An einer anderen Stelle bezeichnet Jesaja Israel als eine Frau, die in Geburtsschmerzen schreit und zu Gott sagt: „So sind wir deinetwegen geworden, o Jehova. Wir sind schwanger geworden, wir haben Wehen gehabt; wir haben sozusagen Wind geboren. Keine wirkliche Rettung vollbringen wir, was das Land betrifft, und keine Bewohner für das ertragfähige Land werden beim Geborenwerden ausgeworfen [„wurden ... geboren“, Br]“ (Jes 26:17, 18). Das mag darauf hindeuten, dass Gott das Volk Israel zwar gesegnet (vgl. Jes 26:15) und ihm in Aussicht gestellt hatte, ein „Königreich von Priestern und eine heilige Nation“ zu werden (2Mo 19:6), es aber die lang ersehnte Erfüllung der Verheißung des Samens, durch den Segen kommen würde (1Mo 22:15-18), nicht erlebt hatte. Israels eigene Anstrengungen, Rettung zu erlangen, führten zu nichts, blieben fruchtlos. Als Volk konnte Israel unmöglich die Befreiung „von der Sklaverei des Verderbens“ erwirken, nach der sich die gesamte Schöpfung sehnt, die „zusammen fortgesetzt seufzt und zusammen in Schmerzen liegt“ (Rö 8:19-22; vgl. 10:3; 11:7).
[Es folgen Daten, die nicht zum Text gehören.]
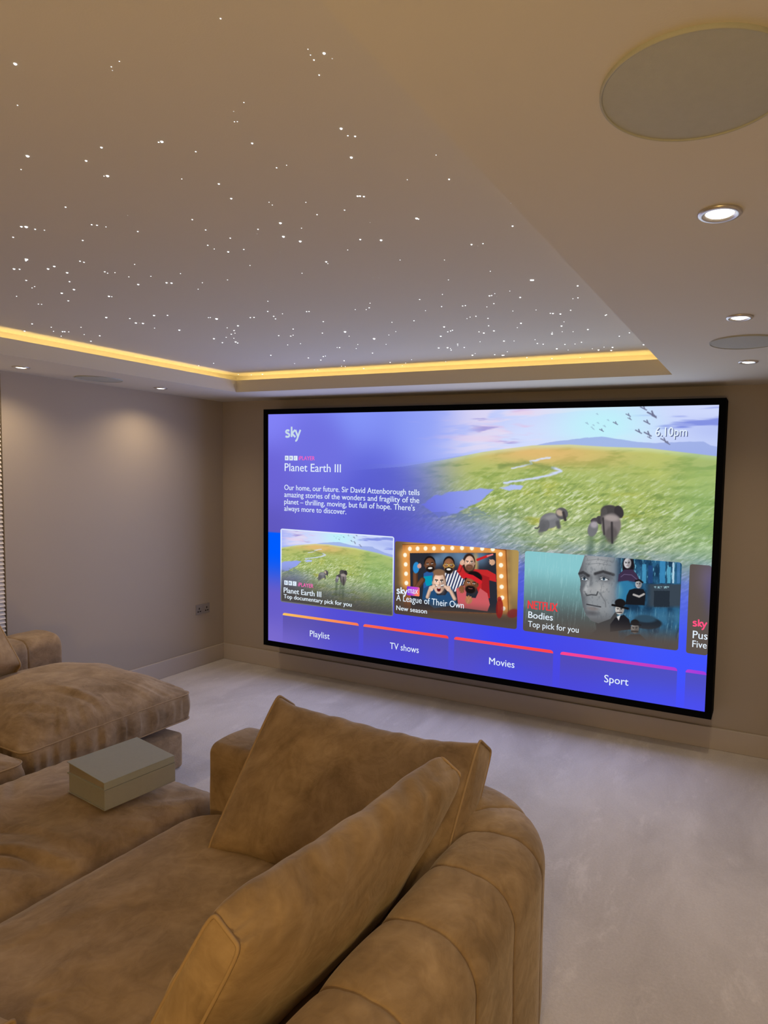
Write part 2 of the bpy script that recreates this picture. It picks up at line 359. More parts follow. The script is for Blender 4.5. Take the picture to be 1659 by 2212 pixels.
# ---------------------------------------------------------------- star ceiling
STARS = """3.614,-3.472,1.2;3.178,-3.527,2.8;3.361,-3.46,0.9;3.333,-3.455,1.0;3.325,-3.447,0;3.695,-3.359,0.8;3.689,-3.345,0.9;3.686,-3.332,1.3;3.714,-3.34,2.4;3.718,-3.323,0;3.667,-3.294,1.3;3.039,-3.443,1.1;3.473,-3.279,1.0;3.43,-3.263,0;3.402,-3.233,1.0;3.408,-3.231,1.0;3.189,-3.232,3.1;3.18,-3.233,1.6;3.372,-3.152,2.2;3.037,-3.265,2.4;2.942,-3.236,2.5;2.834,-3.303,3.5;2.746,-3.266,1.3;2.916,-3.164,3.5;2.906,-3.166,1.2;3.223,-3.171,1.6;3.342,-3.042,1.6;3.373,-3.043,1.1;3.077,-3.083,1.2;3.143,-3.028,2.4;3.105,-2.95,2.5;3.593,-3.129,2.8;3.589,-3.1,1.5;3.602,-3.092,2.0;3.539,-3.018,3.0;3.431,-2.84,2.4;3.437,-2.838,2.4;3.445,-2.832,2.4;2.621,-3.077,2.1;3.184,-2.895,1.2;3.179,-2.877,1.2;3.277,-2.858,1.2;2.343,-3.031,3.2;2.356,-3.025,4.4;2.361,-3.002,2.3;2.38,-2.986,1.6;2.22,-2.984,2.4;2.407,-2.884,2.3;2.565,-2.963,2.2;2.576,-2.954,2.2;2.589,-2.935,1.5;2.648,-2.874,2.2;2.733,-2.972,0;2.028,-2.831,5.0;2.009,-2.822,2.6;1.864,-2.778,3.9;1.88,-2.768,2.8;1.989,-2.733,3.8;2.042,-2.744,3.7;2.011,-2.677,3.8;2.192,-2.749,2.5;2.194,-2.736,2.5;2.16,-2.634,2.6;2.153,-2.618,1.8;2.187,-2.613,1.8;2.348,-2.655,1.7;2.189,-2.558,1.8;2.132,-2.474,3.8;2.277,-2.533,1.8;2.263,-2.452,3.7;2.278,-2.442,3.7;2.415,-2.518,1.7;1.751,-2.669,2.9;1.66,-2.593,2.0;1.692,-2.602,2.0;1.902,-2.597,2.8;1.806,-2.516,4.1;1.7,-2.498,4.2;1.601,-2.406,3.1;1.455,-2.534,2.2;1.431,-2.541,0;1.409,-2.416,2.2;1.417,-2.407,2.2;1.85,-2.395,4.1;1.854,-2.385,2.0;1.958,-2.286,0;1.96,-2.278,0;2.008,-2.282,0;1.467,-2.134,4.7;1.562,-2.08,3.3;1.357,-1.998,0;1.503,-2.002,4.8;1.52,-1.994,0;1.53,-1.983,4.8;1.735,-2.084,4.5;1.801,-2.064,3.2;1.492,-1.886,2.4;1.58,-1.808,4.9;0.948,-2.168,3.7;0.98,-2.139,0;0.963,-2.081,2.6;0.87,-2.011,2.6;0.715,-2.068,4.0;0.912,-1.989,3.9;0.923,-1.985,3.8;0.94,-1.974,2.6;0.778,-1.911,2.7;1.119,-2.026,2.5;0.955,-1.898,2.6;1.011,-1.847,3.9;0.807,-1.758,4.0;0.609,-1.931,0;3.344,-2.778,1.8;3.252,-2.78,1.8;2.886,-2.882,2.0;2.858,-2.808,2.1;2.876,-2.729,2.1;2.757,-2.707,2.2;2.749,-2.673,1.5;2.772,-2.636,3.1;2.839,-2.635,2.2;3.013,-2.755,2.0;2.983,-2.727,0;3.111,-2.769,3.7;3.044,-2.68,3.9;3.066,-2.629,3.9;3.143,-2.715,1.3;3.254,-2.575,2.8;3.16,-2.51,1.4;2.936,-2.573,0;3.018,-2.438,3.1;3.011,-2.42,1.5;2.735,-2.5,1.6;2.852,-2.364,1.6;2.713,-2.287,0;2.523,-2.397,1.7;2.399,-2.403,1.8;2.309,-2.342,1.8;2.587,-2.261,0;2.57,-2.215,0;2.449,-2.101,1.9;2.321,-1.963,2.9;2.356,-1.905,2.0;2.281,-1.88,3.0;2.253,-1.837,3.0;2.491,-1.9,2.8;2.503,-1.898,2.8;2.44,-1.716,3.0;2.269,-1.505,3.2;2.405,-1.494,6.1;2.359,-1.395,2.2;1.955,-1.963,2.1;1.964,-1.96,2.1;1.976,-1.933,6.0;2.147,-1.905,0;2.153,-1.896,3.0;2.174,-1.894,3.0;1.963,-1.784,4.5;1.871,-1.765,2.2;1.857,-1.705,3.4;1.811,-1.653,2.3;1.772,-1.64,3.4;1.68,-1.587,2.4;1.701,-1.552,2.4;1.583,-1.581,5.0;1.54,-1.479,3.7;1.634,-1.472,5.1;1.621,-1.444,3.7;2.225,-1.681,0;2.184,-1.632,3.2;1.997,-1.528,3.4;2.053,-1.498,3.4;2.081,-1.512,2.3;1.699,-1.405,0;1.631,-1.353,0;1.776,-1.391,0;1.791,-1.373,0;1.867,-1.308,2.5;1.965,-1.314,2.4;1.686,-1.167,0;1.702,-1.097,0;1.556,-0.978,0;1.527,-1.073,4.0;1.459,-0.771,2.9;1.7,-0.922,4.0;1.829,-0.936,3.9;1.853,-0.945,2.6;1.731,-0.836,4.0;2.099,-1.153,2.4;2.113,-1.148,3.6;2.27,-1.19,2.4;2.19,-1.092,2.4;1.864,-0.766,4.0;1.712,-0.588,2.8;1.726,-0.565,2.9;1.677,-0.651,0;1.807,-0.612,0;1.808,-0.462,4.2;1.417,-0.51,3.0;1.437,-0.499,3.0;0.717,-0.905,3.1;0.906,-0.949,3.0;0.992,-0.684,0;0.676,-0.492,3.3;0.764,-0.449,3.3;0.878,-0.452,4.8;2.726,-1.857,1.9;2.773,-1.841,1.9;2.804,-1.863,2.7;3.312,-2.547,3.8;3.269,-2.365,1.4;3.411,-2.313,1.4;3.559,-2.414,2.8;3.596,-2.409,2.0;3.571,-2.394,0;3.508,-2.149,1.5;3.321,-2.109,1.6;3.067,-2.226,0;3.088,-2.218,0;3.209,-1.944,1.7;3.084,-1.908,2.5;2.851,-1.926,1.8;3.016,-1.737,1.8;3.117,-1.776,2.6;3.208,-1.756,2.6;3.222,-1.758,2.6;3.3,-1.707,1.8;3.35,-1.747,2.6;3.38,-1.862,3.4;3.39,-1.863,2.5;3.412,-1.883,1.7;3.403,-1.842,0;2.87,-1.588,2.9;2.752,-1.595,2.0;2.66,-1.412,2.1;2.581,-1.353,2.2;2.453,-1.299,6.3;2.43,-1.144,2.3;2.204,-0.943,3.7;2.127,-0.623,4.0;2.213,-0.57,2.7;2.316,-0.668,2.6;2.136,-0.485,2.8;2.415,-0.728,0;2.403,-0.624,0;2.495,-0.54,2.6;2.948,-1.429,4.2;2.914,-1.324,3.1;2.937,-1.337,3.0;2.953,-1.348,3.0;2.83,-1.241,4.4;2.669,-0.962,4.8;2.722,-0.954,4.8;2.728,-0.928,2.3;2.709,-0.882,3.5;2.823,-1.027,3.3;2.805,-0.99,2.3;2.817,-0.93,3.4;2.76,-0.698,5.1;2.799,-0.742,2.4;3.128,-1.545,1.9;3.154,-1.566,1.9;3.186,-1.572,2.8;3.082,-1.448,0;3.223,-1.519,2.8;3.166,-1.381,2.9;3.066,-1.274,3.0;3.078,-1.241,4.3;3.147,-1.271,4.2;2.969,-1.047,2.2;3.101,-1.026,4.5;3.004,-0.737,2.4;2.896,-0.673,3.6;2.934,-0.641,5.1;2.942,-0.639,3.6;3.609,-2.004,4.4;3.615,-2.002,4.4;3.749,-1.876,3.3;3.482,-1.897,1.6;3.488,-1.799,3.5;3.682,-1.709,1.7;3.705,-1.716,2.5;3.622,-1.536,2.7;3.38,-1.605,1.8;3.482,-1.589,1.8;3.523,-1.515,2.7;3.533,-1.509,3.8;3.561,-1.489,3.8;3.333,-1.38,4.0;3.283,-1.299,2.0;3.533,-1.341,1.9;3.497,-1.265,4.1;3.464,-1.145,2.1;3.515,-1.129,2.1;3.597,-1.154,4.2;3.4,-1.113,4.3;3.411,-1.144,2.1;3.742,-1.4,2.7;3.749,-1.41,2.7;3.708,-0.954,3.1;3.772,-1.017,3.1;3.786,-0.705,4.7;3.153,-1.01,2.2;3.271,-1.006,2.2;3.251,-0.911,3.3;3.274,-0.881,3.3;3.385,-0.839,3.3;3.306,-0.736,4.8;3.356,-0.679,2.3;3.44,-0.832,2.2;3.453,-0.88,0;3.486,-0.867,3.3;3.496,-0.676,2.3;3.52,-0.631,4.8;3.569,-0.703,2.3;3.612,-0.683,4.7;3.586,-0.6,4.9;3.048,-0.525,3.7;3.184,-0.448,3.7;3.358,-0.431,2.5;3.502,-2.657,3.5;3.504,-2.65,1.8;3.734,-2.508,2.6;3.787,-2.655,0;3.36,-2.678,0;3.92,-2.751,1.1;3.601,-2.874,1.1;3.725,-2.956,1.0;3.698,-2.839,2.2"""
_sm = {}
def star_mesh(k):
    if k not in _sm:
        r = k / 1000; mb = MB().lathe([(r, 0), (r * .87, -r * .42), (r * .5, -r * .72), (r * .02, -r * .82)], (0, 0, 0), 10)
        _sm[k] = mb.mesh('star_tip'); _sm[k].materials.append(M['star'])
        _sm[k].polygons.foreach_set('use_smooth', [True] * len(_sm[k].polygons))
    return _sm[k]
faint = MB()
for q in STARS.split(';'):
    x, y, k = q.split(','); x, y, k = float(x), float(y), float(k)
    if k == 0:
        r = .0012; faint.lathe([(r, 0), (r * .8, -r * .4), (r * .02, -r * .7)], (x, y, STAR), 8); continue
    o = bpy.data.objects.new('star_light', star_mesh(k)); o.location = (x, y, STAR); COL.objects.link(o)
    tag(o, 'tiny glowing white fibre-optic star set in the recessed star ceiling', 'star light', 'fibre-optic stars in the ceiling')
o = faint.build('faint_stars', M['faint']); o['kind'] = 'stuff'; tag(o, 'faint barely lit pinpoint stars scattered across the recessed ceiling', 'star light')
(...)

Zur Zeit der Eroberung durch die Babylonier ‘schwand das Land dahin’, weil es von seinen Bewohnern entweiht worden war, die den Bund Gottes gebrochen hatten, und ‘die Bewohner des Landes verminderten sich an Zahl’ (Jes 24:4-6).

Als aber Jehova sein Volk aus der Gefangenschaft zurückführte, machte er Jerusalem gleich einer Frau, die ihrem Mann viele Kinder geboren hat (Jes 54:1-8).

Der Apostel Paulus zitiert aus Jesaja 54 und wendet diese prophetischen Worte auf „das Jerusalem droben“ an, das frei ist und das „unsere Mutter“ ist (Gal 4:26, 27). Das liefert offensichtlich den Schlüssel zum Verständnis der in Offenbarung 12:1-5 aufgezeichneten Vision, in der eine schwangere „Frau“ im Himmel „einen Sohn, einen Männlichen“, gebiert, „der alle Nationen mit eisernem Stab hüten soll“. Das Hüten der Nationen mit eisernem Stab steht unmittelbar in Verbindung mit dem messianischen Königreich Gottes; die Vision muss sich daher auf das Hervorbringen dieses Königreiches beziehen, weshalb nach dem misslungenen Angriff Satans auf das neugeborene „Kind“ der Ruf erschallt: „Jetzt ist die Rettung und die Macht und das Königreich unseres Gottes und die Gewalt seines Christus herbeigekommen“ (Off 12:10). Die Schmerzen, die die schwangere „Frau“ im Himmel vor der Geburt hatte, erinnern an den vom Apostel Paulus in Galater 4:19 gebrauchten Ausdruck „Geburtsschmerzen“, womit anscheinend ein starkes Interesse und der inbrünstige Wunsch gemeint sind, den Abschluss einer Entwicklung zu sehen (im Fall des Apostels Paulus das vollständige Heranreifen der gläubigen Galater als Christen).